Come non sorridere leggendo le pagine in cui Perboni espone la tattica infallibile per dissuadere la studentessa "che trascorre più tempo seduta sul cesso che sulla sedia dietro al banco" a richiedere l'ennesima visita alla toilette. E che dire del capitolo in cui, incarnando il perfetto perfido insegnante, spiega come cogliere di sorpresa lo studente meno preparato e trascinarlo alla cattedra per un'interrogazione rigorosamente non programmata proprio quando era ormai convinto di averla fatta franca. Per non parlare dei colloqui con i genitori che molto spesso se ne escono con dichiarazioni a dir poco disarmanti tipo: "Capisce professore, alla scuola mio figlio può dedicare solo ritagli di tempo dagli allenamenti.
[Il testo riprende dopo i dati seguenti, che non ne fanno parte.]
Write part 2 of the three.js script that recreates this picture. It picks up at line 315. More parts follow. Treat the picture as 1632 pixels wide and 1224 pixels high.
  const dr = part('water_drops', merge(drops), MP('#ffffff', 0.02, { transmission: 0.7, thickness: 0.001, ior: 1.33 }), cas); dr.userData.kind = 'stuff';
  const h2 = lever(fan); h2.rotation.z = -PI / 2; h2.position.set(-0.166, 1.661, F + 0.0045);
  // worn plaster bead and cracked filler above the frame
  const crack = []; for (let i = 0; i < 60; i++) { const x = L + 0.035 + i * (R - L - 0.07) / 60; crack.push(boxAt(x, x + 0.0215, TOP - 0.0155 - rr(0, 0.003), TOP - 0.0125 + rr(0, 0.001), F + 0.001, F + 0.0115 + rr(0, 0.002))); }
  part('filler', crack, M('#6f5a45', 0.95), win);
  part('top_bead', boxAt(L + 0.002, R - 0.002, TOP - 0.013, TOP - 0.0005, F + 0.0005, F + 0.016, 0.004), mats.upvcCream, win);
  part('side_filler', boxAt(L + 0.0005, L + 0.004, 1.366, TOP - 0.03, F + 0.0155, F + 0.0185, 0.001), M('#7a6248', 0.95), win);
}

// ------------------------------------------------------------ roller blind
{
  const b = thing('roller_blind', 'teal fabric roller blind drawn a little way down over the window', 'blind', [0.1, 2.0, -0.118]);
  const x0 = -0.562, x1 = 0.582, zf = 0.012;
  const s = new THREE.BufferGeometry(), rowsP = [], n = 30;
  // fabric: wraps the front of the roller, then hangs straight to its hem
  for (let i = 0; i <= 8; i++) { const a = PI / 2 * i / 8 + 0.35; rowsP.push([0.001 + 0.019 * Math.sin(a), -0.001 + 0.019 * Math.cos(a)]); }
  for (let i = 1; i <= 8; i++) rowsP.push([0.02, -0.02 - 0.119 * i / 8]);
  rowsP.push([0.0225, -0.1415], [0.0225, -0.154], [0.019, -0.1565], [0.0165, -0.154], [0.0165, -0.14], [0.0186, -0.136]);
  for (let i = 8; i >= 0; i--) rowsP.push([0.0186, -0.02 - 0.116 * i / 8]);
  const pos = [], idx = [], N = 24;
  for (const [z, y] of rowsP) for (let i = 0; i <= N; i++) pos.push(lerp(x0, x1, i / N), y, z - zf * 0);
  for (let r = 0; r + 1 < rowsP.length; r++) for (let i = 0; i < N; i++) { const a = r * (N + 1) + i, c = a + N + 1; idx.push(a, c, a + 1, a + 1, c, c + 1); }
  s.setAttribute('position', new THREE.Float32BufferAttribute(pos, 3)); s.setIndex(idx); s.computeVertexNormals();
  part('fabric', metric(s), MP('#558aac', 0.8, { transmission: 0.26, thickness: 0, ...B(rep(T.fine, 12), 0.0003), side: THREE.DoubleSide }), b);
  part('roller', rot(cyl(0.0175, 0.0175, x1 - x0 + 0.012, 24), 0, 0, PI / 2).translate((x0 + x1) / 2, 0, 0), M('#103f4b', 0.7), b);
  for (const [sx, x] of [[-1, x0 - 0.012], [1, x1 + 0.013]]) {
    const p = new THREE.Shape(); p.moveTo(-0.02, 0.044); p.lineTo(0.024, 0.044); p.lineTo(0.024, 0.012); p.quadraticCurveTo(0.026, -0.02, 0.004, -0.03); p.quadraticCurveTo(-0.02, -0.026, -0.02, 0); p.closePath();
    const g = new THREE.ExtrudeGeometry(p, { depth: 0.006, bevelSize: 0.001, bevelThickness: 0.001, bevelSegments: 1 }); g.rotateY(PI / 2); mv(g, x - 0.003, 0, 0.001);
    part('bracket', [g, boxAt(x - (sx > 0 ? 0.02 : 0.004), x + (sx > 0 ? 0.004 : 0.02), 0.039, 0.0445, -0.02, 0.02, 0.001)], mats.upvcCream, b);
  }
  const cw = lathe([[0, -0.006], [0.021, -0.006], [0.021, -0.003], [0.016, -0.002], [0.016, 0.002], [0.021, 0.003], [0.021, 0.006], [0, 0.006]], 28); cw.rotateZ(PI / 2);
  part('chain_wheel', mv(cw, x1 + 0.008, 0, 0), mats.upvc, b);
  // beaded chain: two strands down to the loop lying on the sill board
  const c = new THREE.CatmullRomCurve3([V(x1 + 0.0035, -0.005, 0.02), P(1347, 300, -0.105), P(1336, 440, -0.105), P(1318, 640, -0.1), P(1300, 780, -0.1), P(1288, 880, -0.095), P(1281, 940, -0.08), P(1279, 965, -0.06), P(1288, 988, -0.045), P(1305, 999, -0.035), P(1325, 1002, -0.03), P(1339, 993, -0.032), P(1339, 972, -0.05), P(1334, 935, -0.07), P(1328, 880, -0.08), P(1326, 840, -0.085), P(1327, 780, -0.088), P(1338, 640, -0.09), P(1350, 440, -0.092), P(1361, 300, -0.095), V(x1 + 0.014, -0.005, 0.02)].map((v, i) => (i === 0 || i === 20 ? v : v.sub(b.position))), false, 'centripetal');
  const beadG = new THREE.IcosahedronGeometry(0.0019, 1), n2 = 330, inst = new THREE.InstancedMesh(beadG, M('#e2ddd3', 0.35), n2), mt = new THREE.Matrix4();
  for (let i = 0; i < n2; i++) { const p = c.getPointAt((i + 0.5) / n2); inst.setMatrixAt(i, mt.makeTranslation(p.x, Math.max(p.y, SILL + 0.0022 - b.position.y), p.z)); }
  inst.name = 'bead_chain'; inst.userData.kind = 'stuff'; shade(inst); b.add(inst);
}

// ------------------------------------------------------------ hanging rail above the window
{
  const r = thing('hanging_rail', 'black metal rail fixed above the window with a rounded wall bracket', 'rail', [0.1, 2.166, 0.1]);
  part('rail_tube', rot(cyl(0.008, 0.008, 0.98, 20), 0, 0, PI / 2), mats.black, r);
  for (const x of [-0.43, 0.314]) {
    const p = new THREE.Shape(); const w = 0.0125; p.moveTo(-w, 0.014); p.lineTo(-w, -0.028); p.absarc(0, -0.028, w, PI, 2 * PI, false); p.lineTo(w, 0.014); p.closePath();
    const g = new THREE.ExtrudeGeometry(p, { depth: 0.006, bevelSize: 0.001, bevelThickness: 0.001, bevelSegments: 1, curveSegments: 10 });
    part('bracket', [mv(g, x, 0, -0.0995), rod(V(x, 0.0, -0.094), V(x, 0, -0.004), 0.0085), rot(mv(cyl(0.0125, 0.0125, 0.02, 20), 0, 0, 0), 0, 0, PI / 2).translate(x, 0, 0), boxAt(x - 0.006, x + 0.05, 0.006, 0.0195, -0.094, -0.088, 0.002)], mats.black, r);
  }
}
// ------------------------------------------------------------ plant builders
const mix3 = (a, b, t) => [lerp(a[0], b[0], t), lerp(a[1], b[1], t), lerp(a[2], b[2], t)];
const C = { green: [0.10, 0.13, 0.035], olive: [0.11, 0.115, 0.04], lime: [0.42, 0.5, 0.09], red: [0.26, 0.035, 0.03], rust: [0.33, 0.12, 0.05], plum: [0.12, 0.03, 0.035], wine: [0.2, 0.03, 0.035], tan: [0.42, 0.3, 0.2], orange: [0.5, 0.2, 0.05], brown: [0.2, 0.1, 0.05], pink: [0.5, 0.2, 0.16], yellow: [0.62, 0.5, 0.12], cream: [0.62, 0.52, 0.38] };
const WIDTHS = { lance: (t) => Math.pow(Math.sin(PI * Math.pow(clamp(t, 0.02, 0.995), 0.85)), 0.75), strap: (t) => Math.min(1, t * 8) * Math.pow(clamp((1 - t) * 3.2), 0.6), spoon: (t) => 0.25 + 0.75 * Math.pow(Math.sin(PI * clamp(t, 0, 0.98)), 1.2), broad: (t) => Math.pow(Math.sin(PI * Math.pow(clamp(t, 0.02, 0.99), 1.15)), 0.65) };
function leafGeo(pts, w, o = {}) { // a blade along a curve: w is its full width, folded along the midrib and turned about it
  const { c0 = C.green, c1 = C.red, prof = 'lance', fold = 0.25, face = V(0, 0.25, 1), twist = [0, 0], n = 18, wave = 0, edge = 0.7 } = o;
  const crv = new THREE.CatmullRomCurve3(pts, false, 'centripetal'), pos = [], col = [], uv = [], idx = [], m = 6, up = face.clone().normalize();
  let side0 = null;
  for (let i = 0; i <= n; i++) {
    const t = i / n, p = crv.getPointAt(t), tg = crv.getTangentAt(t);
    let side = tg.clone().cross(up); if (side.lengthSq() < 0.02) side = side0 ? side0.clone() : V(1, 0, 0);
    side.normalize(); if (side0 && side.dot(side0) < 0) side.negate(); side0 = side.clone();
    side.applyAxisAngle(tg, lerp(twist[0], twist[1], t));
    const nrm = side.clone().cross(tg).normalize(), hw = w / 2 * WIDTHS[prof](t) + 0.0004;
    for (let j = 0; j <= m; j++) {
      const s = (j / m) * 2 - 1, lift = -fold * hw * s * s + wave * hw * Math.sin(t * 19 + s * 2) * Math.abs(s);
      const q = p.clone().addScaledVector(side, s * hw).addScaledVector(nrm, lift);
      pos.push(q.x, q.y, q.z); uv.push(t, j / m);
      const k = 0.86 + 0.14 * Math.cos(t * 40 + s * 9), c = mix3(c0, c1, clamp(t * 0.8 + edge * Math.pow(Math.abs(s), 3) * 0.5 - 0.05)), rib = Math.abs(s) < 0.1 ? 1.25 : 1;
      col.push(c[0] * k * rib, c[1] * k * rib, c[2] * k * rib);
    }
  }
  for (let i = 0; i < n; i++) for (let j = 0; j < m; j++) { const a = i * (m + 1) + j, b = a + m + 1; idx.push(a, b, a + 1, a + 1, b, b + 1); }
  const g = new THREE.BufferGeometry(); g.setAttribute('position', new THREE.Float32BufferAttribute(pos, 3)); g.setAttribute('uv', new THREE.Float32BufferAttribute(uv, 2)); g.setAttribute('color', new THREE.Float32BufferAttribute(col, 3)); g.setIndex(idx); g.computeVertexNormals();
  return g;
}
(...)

D'altra parte il calcio è un impegno importante, da prendere seriamente", oppure: "Tutti quattro? Ma mia figlia mi ha detto che aveva tutti otto! è sicuro di non sbagliarsi lei?".
Ecco alcuni esempi di ciò che possiamo leggere in queste pagine che ci trascinano nel vivo del gran "circo" della scuola italiana che non smette mai di sorprenderci e farci riflettere, seppur con un amaro sorriso.